In questi casi anche le reazioni indignate e pur legittime dei cattolici – del tipo: «Non c’è uno straccio di prova»; «e tutti gli altri che commettono atti del genere?»; «c’è un complotto contro la Chiesa» – spesso e volentieri sono controproducenti, e sortiscono l’effetto non voluto, cioè quello di ingigantire le accuse anche se false. Ben ha fatto Alessandro Gisotti, il direttore della Sala Stampa vaticana, a reagire con calma olimpica: «La Santa Sede ha appreso a mezzo stampa che è stata avviata un’inchiesta da parte delle autorità francesi nei confronti di mons. Luigi Ventura, nunzio apostolico a Parigi. La Santa Sede rimane in attesa del risultato delle indagini».

Lo screenshot del sito di 'Le Monde' con la notizia dell'inchiesta sul nunzio apostolico in Francia.
Lo screenshot del sito di ‘Le Monde’ con la notizia dell’inchiesta sul nunzio apostolico in Francia.

Soprattutto, come fa solitamente papa Francesco, non bisognerebbe vedere il diavolo dappertutto. Bisognerebbe rispettare la professionalità dei giornalisti, andrebbe dato atto che il loro lavoro è spesso utile per arrivare alla verità, bisognerebbe incoraggiarli e caso mai invitarli a una scrupolosa attenzione alle regole deontologiche, con sincerità ma senza astio. La Croix, quotidiano cattolico di Francia, non ha esitato, forte di questa indipendenza di giudizio che andrebbe lasciata alla stampa responsabile, a scrivere un articolo fortemente critico nei confronti del nunzio di Parigi e di certi suoi comportamenti. Un effetto della reazione moderata del Vaticano? Le Monde ha oscurato l’articolo su mons. Ventura e altri quotidiani francesi hanno fatto scendere la notizia nei loro siti sotto la schermata iniziale.
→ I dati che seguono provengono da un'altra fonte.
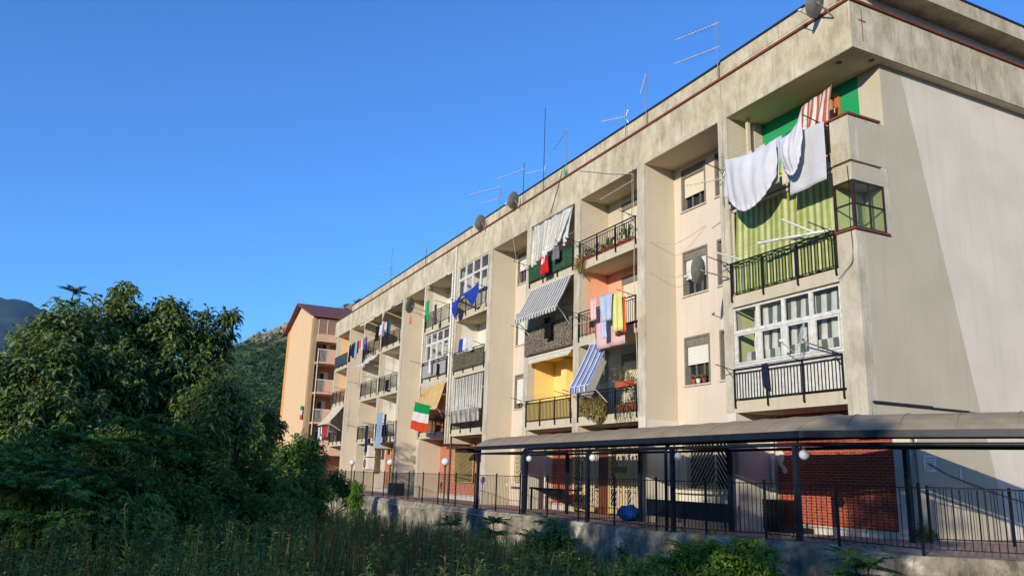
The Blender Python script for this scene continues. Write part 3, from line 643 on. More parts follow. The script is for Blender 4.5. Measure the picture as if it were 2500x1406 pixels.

Così facendo, con un tale atteggiamento non “barricadero” ma rispettoso dell’autonomia della stampa, si “rischia” pure che, al momento opportuno, la notizia-non-notizia di Abu Dhabi ritrovi spazio sui media per la volontà di questo o quel giornalista, anche in ambito “laico”. Per mons. Ventura, meglio aspettare l’esito delle indagini.